Soon the “Two Bad Walters,” as Pfeiffer and Disney called themselves, were performing routines at school. With Mr. Pfeiffer instructing and rehearsing them, they began entering talent contests staged at the local Agnes Theater and, depending on how Walt told the story, either won quite a few of them or once split a twenty-five-cent fifth prize. (Pfeiffer said that Walt had to slip out of the bedroom window for these forays too so Elias would not know, “’cause we were kind of afraid of him.”) Some of the time they did what they called a “Dutch” act, playing Hans and Mike. Walt Disney would dress in Elias’s old deacon’s coat from his church days, and Walt Pfeiffer would decorate his jacket with various badges and medals that his father had collected from conventions. They would sing songs and tell jokes: “My sister is a princess.” “How do you know your sister is a princess?” “Because she wears a princess slip!” “My brother wears a union suit, but that doesn’t make him belong to a union!” Later they became fascinated with the film comedian Charlie Chaplin, whose popularity was soaring at that time. The boys would see each of Chaplin’s films, not once but several times, studying them carefully and then discussing his technique. That changed the act. Walt Disney now played Chaplin. He “could do it to perfection,” a boyhood acquaintance remembered, even recalling Walt “kicking that cigarette behind” himself in one of Chaplin’s signature moves. Walt Pfeiffer played the Count, Chaplin’s nemesis. “[W]e always got a little more applause than someone else imitating Chaplin because we were younger and it was a team of us,” Walt said.
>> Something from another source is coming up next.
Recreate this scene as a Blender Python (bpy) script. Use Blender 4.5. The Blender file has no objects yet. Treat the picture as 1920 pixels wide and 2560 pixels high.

But even if the act was amateurish and the applause as much for youthful effort as for talent, Walt Disney found himself hooked on performing—hooked on the acknowledgment of performing as he had been hooked in Marceline on the acknowledgment of his drawing. These performances, he said, “reacted on me like the taste of blood on a lion. In other words, I liked acting! Liked the applause, liked the cash prizes that were being handed to us, liked
the weird smells and weirder sights behind the scenes.” He even began to think of acting as a career. In entertainment Walt Disney had found another escape.
Even before he began considering a career in show business, school had become an afterthought. As in Marceline, he had been placed in the same class as his younger sister, and both, due to the vicissitudes of the Kansas City school system, had been forced to repeat the second grade, which meant he was well over a year older than most of his classmates. The paper route did not help. Walt often dozed in class, and teachers later described him as “courteous” but also “sleepy,” “preoccupied,” and “seldom more than lukewarm about the funny business of the three Rs.” One teacher placed him in the “second dumbest” seat in the classroom. Walt, who was clearly quick-witted, attributed his inattentiveness to his being creative rather than uninterested and called himself a “dreamer.” A classmate said he was always imagining things. Walt admitted, “I’d sit in class and I’d be way off.”